The relievers shut the door with little resistance, recording eight outs while letting just two runners reach base. Domingo Acevedo halted the momentum in the 7th after Lowe’s dinger, then A.J. Puk worked around a single in the 8th, and Dany Jimenez sealed the 9th despite an errant runner reaching first. That was the first career MLB save for Jimenez, in his fifth career MLB appearance, and he was surprised and excited to get the call for the opportunity.

It’s not the flashiest box score ever, especially compared with the Rays pitchers striking out a dozen batters, but it was exactly what Oakland needed today. With the lead in hand they didn’t nibble and hand the opponent extra chances, instead challenging each batter. They didn’t beat themselves, and the other team wasn’t able to beat them either.

Defensive support

The pitchers did have some help, though, as the A’s defense put up a couple highlights. The star of the show today was Billy McKinney, who made a pair of big plays in right field.

In the 2nd inning, Irvin was in a jam, leading off with a double and two singles. One run was already home, and two more were on base with nobody out. The next batter flew out to deep right, and the runners tried to tag up and advance, but McKinney wasn’t about to let that happen.

That double play changed the inning, not quite ending the rally but significantly deflating it. Instead of second and third with one out, it was runner on third with two outs, and four pitches later Irvin escaped without further issue.

Extra hat tip to 2B umpire Hunter Wendelstedt, who was knocked to the ground but still made the out call mid-tumble!

Enhance.

McKinney struck again later. In the 8th inning, with a runner on first and nobody out, he chased down a fly ball in foul territory and made a brilliant sliding catch. For the second time in the game, the Rays had a promising start to an inning but were then set back by a McKinney gem.

In the 9th he moved to 1st base, and there he was charged with an error, though not an egregious one. He ranged too far from the bag for a grounder, and when the second baseman got to it, McKinney couldn’t get back in time to beat the runner. That’s a common mistake for a new first baseman, and something he’ll surely learn from as he gains experience at the position, and anyway the runner was later stranded.
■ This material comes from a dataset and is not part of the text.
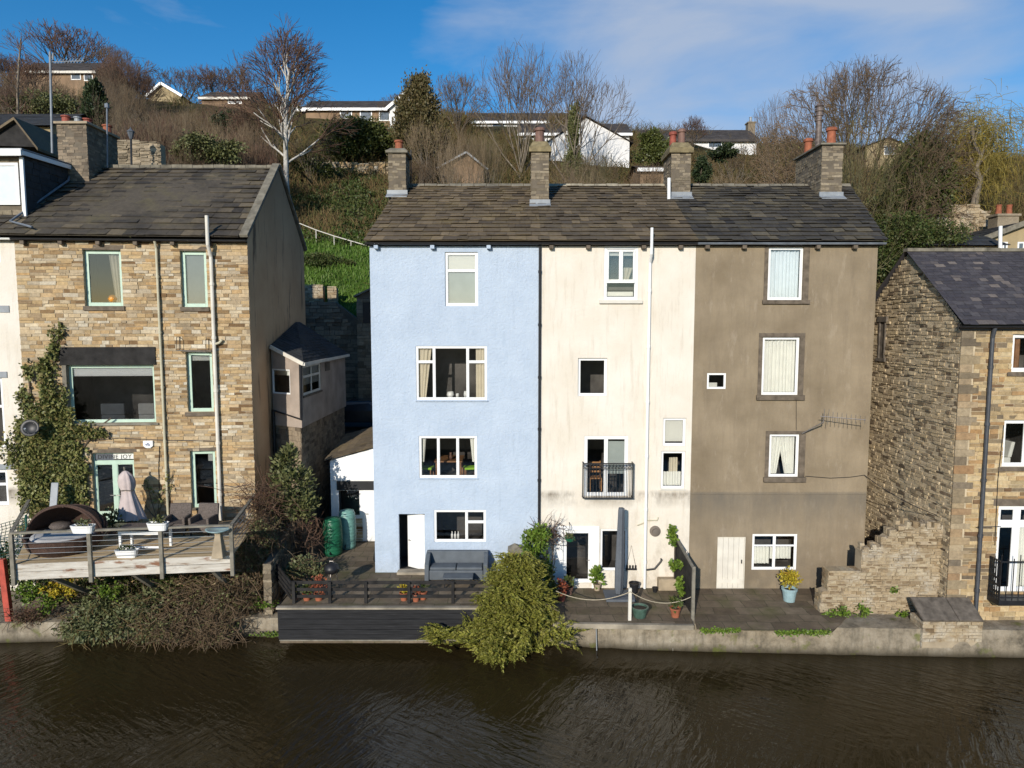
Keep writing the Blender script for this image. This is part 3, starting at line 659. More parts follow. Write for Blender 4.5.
# ajar white door: hinge on the right, leaf swung inwards
a, b, c, d = hd
q = MB(); hp = WB.pt(b-.02, c+.05, -.05); dirv = (-WB.u*math.cos(R(33)) + -WB.n*math.sin(R(33))); ln = (b-a)*.86
q.obox(hp, dirv*ln, Vector((dirv.y, -dirv.x, 0))*.045, (0, 0, d-c-.1)); dr = q.build('door', M['white'], blue, bevel=.006); dr['label'] = 'plain white door standing ajar'
q = MB(); kp = hp + dirv*(ln-.08) + Vector((0, 0, 1.0)); q.tube([kp, kp+Vector((dirv.y, -dirv.x, 0))*-.06, kp+Vector((dirv.y, -dirv.x, 0))*-.06+dirv*-.1], .012, 6); q.tube([kp, kp+Vector((dirv.y, -dirv.x, 0))*.1], .012, 6); q.build('door_handle', M['steel'], dr)
q = MB(); P = lambda u, z, y: WB.pt(u, z, y)
q.poly(P(a-.3, c, -1.6), P(b+.5, c, -1.6), P(b+.5, d, -1.6), P(a-.3, d, -1.6)); q.poly(P(a-.3, c, -.15), P(a-.3, c, -1.6), P(a-.3, d, -1.6), P(a-.3, d, -.15)); q.poly(P(b+.5, c, -.15), P(b+.5, d, -.15), P(b+.5, d, -1.6), P(b+.5, c, -1.6)); q.poly(P(a-.3, d, -.15), P(a-.3, d, -1.6), P(b+.5, d, -1.6), P(b+.5, d, -.15)); q.poly(P(a-.3, c+.02, -.0), P(b+.5, c+.02, -.0), P(b+.5, c+.02, -1.6), P(a-.3, c+.02, -1.6))
q.build('hallway', M['room'], blue)
q = MB(); q.wbox(WB, a-.05, b+.08, c+.004, c+.1, -.1, .28); q.build('doorstep', M['concrete'], blue, bevel=.01)
uD = WB.L-.03; pipe(blue, WB, [(uD, ZE-.02, .07), (uD, zpx(555), .07)], .045, 'black')
chimney(blue, at_Y(388, 170, 27.4).x, at_Y(406, 170, 27.4).x, 27.4, 28.5, ZR-1.6, at_Y(400, 153, 27.4).z, potspec=((0, 0, .17, .42, 'terracotta'),), label='stone chimney with one orange pot')
c2x0, c2x1 = at_Y(531, 180, 26.4).x, at_Y(549, 180, 26.4).x
chimney(blue, c2x0, c2x1, 26.4, 27.3, ZR-1.8, at_Y(540, 152, 26.4).z, cap=.42, capm='lichen', potspec=((0, 0, .2, .6, 'pot_brown'),), label='tall stone chimney with a brown square pot')
tv = MB(); tv.tube([at_Y(411, 150, 27.9), at_Y(411, 186, 27.9)], .025, 6); tv.tube([at_Y(406, 159, 27.9), at_Y(412, 160, 27.9)], .02, 5); tv.build('aerial_bracket', M['black'], blue)

# ---- cream house
cream = thing('terraced_house', (X1, Y0, .9), 'cream painted house with stained base and small iron balcony, middle of the joined row', 'house')
WC = Wall((X1, Y0), (X2, Y0))
_, h1 = window(cream, WC, (604, 246, 638, 300), ((1, (.66, .34)),), ft=.09, curt=((0, 1, .86, 1, 'curtain_white', 'flat'), (.6, .95, .35, .62, 'curtain', 'tieL'), (.05, .95, .03, .12, 'curtain_white', 'flat')), inset=.03, sill=('offwhite', .16, .12, .09))
f, _ = window(cream, WC, (607, 250, 635, 283), ((.5, (1,)), (.5, (1,))), ft=.045, inset=-.01, room=.3, name='casement', bar=.09)
_, h2 = window(cream, WC, (578, 358, 607, 396), ft=.09, inset=.075)
_, h3 = window(cream, WC, (584, 436, 628, 496), ((.5, (1,)), (.5, (1,))), ft=.1, inset=.03, bar=.09, name='balcony_door', room=2.4, curt=((.55, 1, .35, .95, 'frost', 'flat'),))
_, h4 = window(cream, WC, (663, 418, 686, 446), ft=.09, inset=.075, curt=((0, 1, .06, 1, 'blind', 'flat'),))
_, h5 = window(cream, WC, (661, 451, 685, 489), ft=.09, inset=.075, curt=((.0, 1, .0, .42, 'curtain_white', 'fold'), (.35, .8, .42, .85, 'curtain', 'fold')), sill=('offwhite', .03, .05, .05))
fd, h6 = window(cream, WC, (563, 530, 592, 583), ft=.13, inset=.04, name='glazed_door')
h6 = (h6[0], h6[1], h6[2], h6[3])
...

Neither of McKinney’s plays directly prevented a run, like throwing out somebody at the plate, but they stopped Tampa Bay from building any major threats. That’s the kind of defensive support that can quietly make the difference in a 6-3 game.

Game, set, match

The A’s came into Tropicana Field as the underdog, and they leave with a series victory. They won a landslide in the opener and then notched another two solid wins, and even in their one loss they took it to extras and held a lead in the 10th inning. In the three wins they allowed a total of seven runs, and in the four games overall Oakland’s lineup combined to score 31 times.
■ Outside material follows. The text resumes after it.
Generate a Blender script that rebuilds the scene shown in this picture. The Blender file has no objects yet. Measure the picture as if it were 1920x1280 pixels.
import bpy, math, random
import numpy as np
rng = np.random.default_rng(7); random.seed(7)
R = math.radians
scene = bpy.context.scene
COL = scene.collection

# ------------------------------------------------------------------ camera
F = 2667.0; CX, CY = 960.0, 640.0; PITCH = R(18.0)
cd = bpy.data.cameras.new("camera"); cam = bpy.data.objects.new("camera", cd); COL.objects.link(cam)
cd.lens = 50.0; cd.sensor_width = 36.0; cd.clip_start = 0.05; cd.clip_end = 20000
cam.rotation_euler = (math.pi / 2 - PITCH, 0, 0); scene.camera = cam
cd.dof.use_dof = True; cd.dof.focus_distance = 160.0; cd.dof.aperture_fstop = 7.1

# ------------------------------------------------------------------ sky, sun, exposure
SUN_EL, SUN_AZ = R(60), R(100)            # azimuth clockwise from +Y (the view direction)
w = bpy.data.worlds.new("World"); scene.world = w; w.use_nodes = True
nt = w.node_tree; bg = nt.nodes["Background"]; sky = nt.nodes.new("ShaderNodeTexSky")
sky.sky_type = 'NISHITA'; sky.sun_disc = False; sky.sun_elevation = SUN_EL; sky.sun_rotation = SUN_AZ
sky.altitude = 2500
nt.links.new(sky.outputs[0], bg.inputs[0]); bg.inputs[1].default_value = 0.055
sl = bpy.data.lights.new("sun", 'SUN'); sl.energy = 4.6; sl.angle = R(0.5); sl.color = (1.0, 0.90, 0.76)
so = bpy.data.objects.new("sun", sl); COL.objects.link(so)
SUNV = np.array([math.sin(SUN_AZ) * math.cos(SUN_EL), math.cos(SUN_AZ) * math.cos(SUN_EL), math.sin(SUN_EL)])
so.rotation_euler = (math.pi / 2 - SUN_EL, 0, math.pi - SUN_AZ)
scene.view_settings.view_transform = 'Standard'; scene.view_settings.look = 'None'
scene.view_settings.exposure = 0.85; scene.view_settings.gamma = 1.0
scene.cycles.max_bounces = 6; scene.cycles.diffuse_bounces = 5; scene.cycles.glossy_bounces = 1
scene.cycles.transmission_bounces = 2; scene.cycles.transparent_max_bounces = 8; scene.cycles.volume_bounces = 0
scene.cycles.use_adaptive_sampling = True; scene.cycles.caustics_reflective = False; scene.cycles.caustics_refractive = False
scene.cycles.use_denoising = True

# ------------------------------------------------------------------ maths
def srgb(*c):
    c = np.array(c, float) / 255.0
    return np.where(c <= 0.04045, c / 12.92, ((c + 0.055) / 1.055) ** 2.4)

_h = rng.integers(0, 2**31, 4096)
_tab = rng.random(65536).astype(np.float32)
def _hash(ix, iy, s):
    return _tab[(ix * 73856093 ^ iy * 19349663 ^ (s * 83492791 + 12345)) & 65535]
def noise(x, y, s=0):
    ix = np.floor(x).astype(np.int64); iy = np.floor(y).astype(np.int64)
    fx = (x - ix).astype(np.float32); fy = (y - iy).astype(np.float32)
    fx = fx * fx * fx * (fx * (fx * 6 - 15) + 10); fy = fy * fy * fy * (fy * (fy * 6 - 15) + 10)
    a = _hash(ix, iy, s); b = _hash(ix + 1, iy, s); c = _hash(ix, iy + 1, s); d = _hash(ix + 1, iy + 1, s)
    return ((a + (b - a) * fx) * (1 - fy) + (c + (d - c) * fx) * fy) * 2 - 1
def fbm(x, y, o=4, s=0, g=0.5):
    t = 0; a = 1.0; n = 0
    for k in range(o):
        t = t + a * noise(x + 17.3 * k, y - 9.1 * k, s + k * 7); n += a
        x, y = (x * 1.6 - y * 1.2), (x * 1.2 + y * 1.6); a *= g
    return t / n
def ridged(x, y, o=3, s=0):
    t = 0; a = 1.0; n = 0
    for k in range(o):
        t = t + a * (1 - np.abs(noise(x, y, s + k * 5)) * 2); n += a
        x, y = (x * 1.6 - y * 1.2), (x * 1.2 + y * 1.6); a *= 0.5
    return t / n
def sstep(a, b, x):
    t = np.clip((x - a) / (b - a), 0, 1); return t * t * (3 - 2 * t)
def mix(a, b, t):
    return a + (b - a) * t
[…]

Best of all, they’re fun. Everybody is contributing, from the incumbent veterans to the new rookies, from the offense to the defense to all corners of the pitching staff, and even the game they lost was a blast to watch. The wins are a nice bonus, and hopefully they’ll keep coming, but we don’t need to get too caught up in early standings to enjoy what we’re seeing. They’re hungry, and just one week into the rebuilding season they’re already starting to grow.